TASK REQUIREMENTS:
Report each line of the data that has "were" somewhere in it.

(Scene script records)

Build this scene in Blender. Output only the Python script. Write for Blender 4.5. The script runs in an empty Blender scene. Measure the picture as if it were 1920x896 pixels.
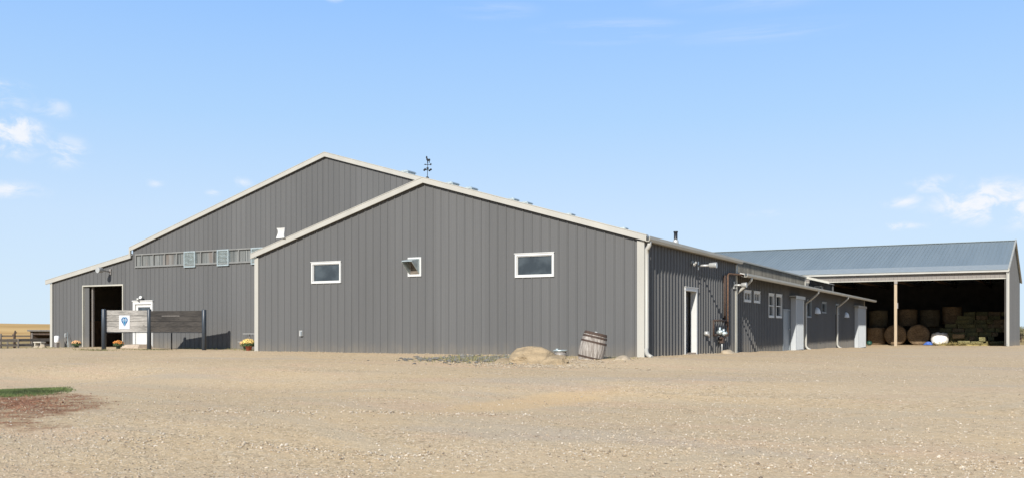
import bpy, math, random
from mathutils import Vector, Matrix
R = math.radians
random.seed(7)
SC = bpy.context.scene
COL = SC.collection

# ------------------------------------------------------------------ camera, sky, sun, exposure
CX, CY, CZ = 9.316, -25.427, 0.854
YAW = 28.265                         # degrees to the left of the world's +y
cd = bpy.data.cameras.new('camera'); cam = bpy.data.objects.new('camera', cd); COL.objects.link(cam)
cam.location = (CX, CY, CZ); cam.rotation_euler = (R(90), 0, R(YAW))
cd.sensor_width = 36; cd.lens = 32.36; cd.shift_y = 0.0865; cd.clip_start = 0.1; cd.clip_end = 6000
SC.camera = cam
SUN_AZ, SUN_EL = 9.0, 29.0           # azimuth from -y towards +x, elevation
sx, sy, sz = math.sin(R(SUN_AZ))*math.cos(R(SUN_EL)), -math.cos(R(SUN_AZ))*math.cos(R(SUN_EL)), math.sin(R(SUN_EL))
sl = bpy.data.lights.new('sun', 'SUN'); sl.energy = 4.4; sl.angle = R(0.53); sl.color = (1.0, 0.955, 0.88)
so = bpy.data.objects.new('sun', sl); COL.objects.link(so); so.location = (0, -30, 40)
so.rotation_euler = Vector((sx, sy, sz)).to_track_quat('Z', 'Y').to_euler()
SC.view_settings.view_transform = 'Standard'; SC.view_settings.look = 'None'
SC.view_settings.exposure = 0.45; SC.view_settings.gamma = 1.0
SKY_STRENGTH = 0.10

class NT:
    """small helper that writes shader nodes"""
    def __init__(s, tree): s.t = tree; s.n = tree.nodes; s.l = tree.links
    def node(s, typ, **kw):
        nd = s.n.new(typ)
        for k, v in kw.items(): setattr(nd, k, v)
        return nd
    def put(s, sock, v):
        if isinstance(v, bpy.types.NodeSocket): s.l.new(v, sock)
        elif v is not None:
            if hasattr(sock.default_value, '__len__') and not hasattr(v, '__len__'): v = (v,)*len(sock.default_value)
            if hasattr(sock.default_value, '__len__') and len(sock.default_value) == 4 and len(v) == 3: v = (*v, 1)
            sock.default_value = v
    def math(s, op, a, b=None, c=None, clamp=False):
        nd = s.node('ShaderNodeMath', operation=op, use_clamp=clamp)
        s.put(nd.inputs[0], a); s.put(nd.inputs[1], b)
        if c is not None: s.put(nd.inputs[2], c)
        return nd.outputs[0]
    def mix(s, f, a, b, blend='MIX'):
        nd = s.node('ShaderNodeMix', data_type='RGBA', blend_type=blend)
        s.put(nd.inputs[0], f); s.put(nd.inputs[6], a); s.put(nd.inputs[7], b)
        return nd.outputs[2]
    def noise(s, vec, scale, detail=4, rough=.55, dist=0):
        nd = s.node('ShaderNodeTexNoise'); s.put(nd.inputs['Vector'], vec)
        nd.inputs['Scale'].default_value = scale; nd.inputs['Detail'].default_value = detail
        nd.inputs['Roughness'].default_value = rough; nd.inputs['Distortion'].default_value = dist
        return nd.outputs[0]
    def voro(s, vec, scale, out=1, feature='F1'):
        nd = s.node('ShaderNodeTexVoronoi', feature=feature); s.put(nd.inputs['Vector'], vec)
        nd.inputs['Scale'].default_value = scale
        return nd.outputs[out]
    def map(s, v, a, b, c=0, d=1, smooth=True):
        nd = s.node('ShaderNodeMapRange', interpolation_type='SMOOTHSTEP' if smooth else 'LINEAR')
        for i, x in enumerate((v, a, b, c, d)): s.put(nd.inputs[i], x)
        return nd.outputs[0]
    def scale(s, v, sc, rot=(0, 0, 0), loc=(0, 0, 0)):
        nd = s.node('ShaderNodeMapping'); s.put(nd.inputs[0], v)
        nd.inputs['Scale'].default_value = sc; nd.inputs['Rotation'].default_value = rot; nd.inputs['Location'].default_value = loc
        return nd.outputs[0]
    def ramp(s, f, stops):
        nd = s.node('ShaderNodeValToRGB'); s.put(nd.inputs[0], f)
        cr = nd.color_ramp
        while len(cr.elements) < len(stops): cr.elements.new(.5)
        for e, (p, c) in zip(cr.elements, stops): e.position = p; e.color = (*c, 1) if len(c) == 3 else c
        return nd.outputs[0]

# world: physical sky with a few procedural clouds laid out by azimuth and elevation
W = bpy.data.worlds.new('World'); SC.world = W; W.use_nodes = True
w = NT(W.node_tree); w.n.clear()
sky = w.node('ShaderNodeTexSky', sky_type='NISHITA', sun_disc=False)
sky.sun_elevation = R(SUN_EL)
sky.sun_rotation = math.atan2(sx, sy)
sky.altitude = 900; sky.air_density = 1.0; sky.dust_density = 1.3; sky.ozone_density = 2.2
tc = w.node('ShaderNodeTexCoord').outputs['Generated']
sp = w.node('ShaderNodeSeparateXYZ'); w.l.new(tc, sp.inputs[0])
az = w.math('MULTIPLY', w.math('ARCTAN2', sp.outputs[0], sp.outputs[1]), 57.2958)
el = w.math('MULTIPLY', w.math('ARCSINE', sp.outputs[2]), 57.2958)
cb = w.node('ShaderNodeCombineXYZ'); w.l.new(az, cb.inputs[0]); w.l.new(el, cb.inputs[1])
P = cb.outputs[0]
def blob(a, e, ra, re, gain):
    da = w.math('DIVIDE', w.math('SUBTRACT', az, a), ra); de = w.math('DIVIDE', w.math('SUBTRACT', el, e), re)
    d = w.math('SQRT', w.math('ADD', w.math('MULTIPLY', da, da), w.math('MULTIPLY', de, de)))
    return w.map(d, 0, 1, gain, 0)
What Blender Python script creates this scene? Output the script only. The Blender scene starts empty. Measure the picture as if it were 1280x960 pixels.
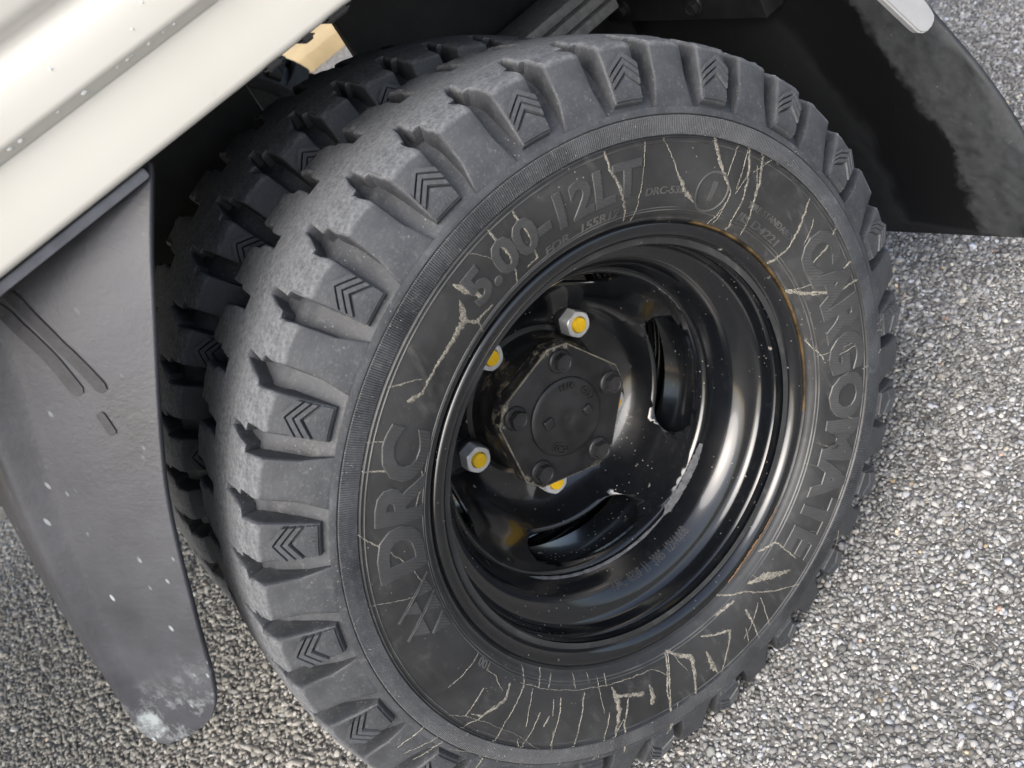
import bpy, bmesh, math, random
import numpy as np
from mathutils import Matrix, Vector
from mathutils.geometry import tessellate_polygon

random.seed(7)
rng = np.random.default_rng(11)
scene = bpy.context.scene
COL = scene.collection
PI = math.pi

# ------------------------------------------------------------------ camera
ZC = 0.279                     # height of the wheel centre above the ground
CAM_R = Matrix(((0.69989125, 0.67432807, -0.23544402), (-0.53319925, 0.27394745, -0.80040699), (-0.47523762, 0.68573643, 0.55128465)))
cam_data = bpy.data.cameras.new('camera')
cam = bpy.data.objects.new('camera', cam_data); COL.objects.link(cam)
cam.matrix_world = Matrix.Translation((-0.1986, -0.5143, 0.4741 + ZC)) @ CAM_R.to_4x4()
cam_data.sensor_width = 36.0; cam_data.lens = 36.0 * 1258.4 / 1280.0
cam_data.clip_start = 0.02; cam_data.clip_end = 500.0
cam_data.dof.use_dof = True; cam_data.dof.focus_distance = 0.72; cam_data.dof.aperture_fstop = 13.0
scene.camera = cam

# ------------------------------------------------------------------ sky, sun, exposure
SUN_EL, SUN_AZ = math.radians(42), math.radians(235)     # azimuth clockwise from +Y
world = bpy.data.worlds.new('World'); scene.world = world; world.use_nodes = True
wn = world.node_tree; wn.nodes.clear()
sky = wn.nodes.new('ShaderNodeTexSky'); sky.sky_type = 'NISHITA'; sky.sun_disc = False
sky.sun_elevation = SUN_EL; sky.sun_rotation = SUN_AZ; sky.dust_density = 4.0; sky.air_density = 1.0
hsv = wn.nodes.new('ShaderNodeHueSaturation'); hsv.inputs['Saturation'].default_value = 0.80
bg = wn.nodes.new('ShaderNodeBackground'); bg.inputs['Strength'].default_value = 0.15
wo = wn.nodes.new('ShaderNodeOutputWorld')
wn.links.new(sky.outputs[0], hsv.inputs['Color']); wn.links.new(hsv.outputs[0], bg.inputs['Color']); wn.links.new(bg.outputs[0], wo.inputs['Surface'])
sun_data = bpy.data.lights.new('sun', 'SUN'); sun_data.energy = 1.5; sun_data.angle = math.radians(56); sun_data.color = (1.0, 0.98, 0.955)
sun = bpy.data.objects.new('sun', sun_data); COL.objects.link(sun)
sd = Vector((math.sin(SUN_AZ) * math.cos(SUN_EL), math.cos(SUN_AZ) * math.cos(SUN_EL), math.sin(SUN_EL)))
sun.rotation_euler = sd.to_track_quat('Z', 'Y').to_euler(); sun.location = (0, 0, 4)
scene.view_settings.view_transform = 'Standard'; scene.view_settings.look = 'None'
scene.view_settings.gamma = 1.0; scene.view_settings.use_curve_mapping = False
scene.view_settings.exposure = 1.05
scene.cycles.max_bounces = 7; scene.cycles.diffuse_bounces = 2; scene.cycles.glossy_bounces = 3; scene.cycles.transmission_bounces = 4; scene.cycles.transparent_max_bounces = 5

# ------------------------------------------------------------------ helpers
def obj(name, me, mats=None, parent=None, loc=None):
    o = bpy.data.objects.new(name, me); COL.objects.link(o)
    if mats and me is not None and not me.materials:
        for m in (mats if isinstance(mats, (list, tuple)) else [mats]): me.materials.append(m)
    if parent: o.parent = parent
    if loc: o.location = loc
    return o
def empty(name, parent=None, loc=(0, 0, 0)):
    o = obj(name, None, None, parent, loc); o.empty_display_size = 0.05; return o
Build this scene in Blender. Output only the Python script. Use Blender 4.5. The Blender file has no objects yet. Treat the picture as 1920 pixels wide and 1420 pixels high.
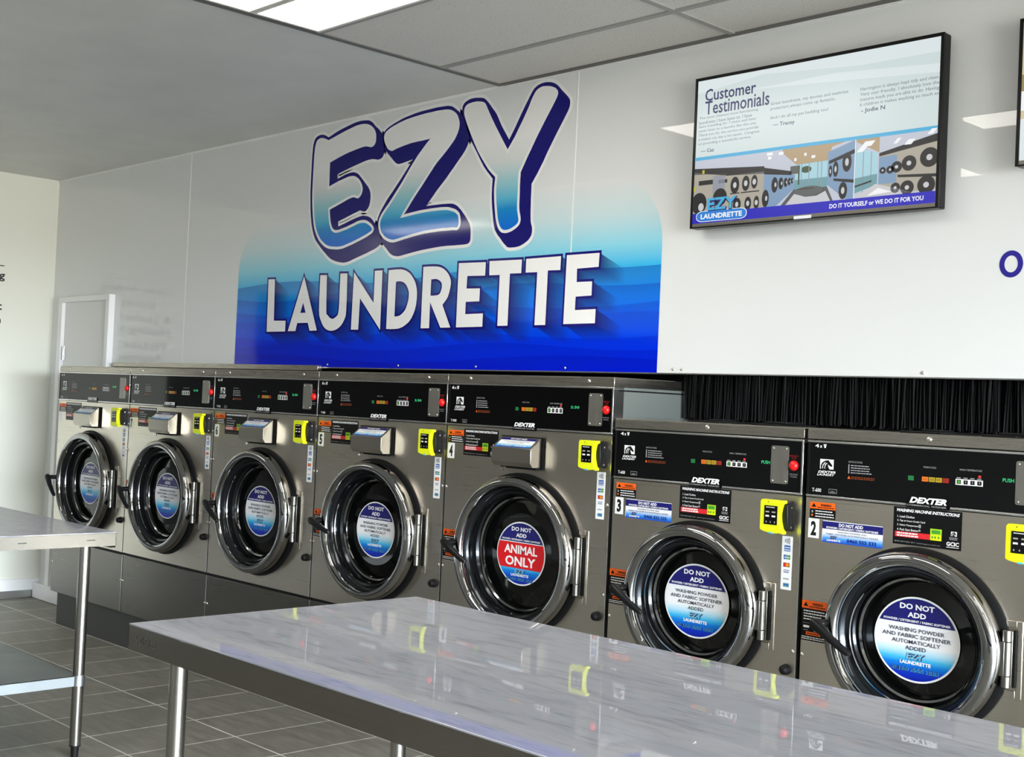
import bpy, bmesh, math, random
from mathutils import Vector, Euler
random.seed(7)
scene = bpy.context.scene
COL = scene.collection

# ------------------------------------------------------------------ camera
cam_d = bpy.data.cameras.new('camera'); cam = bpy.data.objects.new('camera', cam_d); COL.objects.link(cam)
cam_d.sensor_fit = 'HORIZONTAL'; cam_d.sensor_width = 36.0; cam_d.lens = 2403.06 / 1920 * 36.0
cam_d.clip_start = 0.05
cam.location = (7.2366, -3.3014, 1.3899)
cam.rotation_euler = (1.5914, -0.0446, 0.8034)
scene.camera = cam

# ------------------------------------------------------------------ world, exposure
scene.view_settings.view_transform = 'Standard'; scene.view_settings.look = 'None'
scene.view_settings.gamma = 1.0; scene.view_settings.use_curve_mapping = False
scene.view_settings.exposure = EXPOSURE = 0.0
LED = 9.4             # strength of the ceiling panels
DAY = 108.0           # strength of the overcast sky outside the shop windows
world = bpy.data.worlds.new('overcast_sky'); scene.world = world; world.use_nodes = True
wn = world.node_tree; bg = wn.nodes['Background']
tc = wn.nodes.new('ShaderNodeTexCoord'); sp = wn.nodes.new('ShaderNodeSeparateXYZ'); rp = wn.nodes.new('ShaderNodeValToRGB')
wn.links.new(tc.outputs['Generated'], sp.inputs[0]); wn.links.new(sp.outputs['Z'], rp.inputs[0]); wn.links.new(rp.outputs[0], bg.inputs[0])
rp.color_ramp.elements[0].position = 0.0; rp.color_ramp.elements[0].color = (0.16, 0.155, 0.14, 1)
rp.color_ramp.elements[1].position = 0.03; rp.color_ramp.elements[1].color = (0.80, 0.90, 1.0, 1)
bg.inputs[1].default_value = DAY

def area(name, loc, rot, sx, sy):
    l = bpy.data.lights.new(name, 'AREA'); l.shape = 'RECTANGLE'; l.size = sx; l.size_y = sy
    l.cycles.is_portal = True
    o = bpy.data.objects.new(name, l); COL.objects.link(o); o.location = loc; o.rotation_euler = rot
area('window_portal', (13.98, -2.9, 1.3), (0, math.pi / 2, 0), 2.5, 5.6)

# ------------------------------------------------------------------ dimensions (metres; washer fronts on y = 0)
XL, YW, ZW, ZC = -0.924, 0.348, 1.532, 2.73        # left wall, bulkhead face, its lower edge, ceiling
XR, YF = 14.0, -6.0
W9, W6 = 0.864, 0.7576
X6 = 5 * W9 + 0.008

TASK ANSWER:
Build this scene in Blender. Output only the Python script. Write for Blender 4.5. The script runs in an empty Blender scene. Measure the picture as if it were 1920x896 pixels.
What Blender Python script creates this scene? Output the script only. The Blender scene starts empty. Measure the picture as if it were 1280x960 pixels.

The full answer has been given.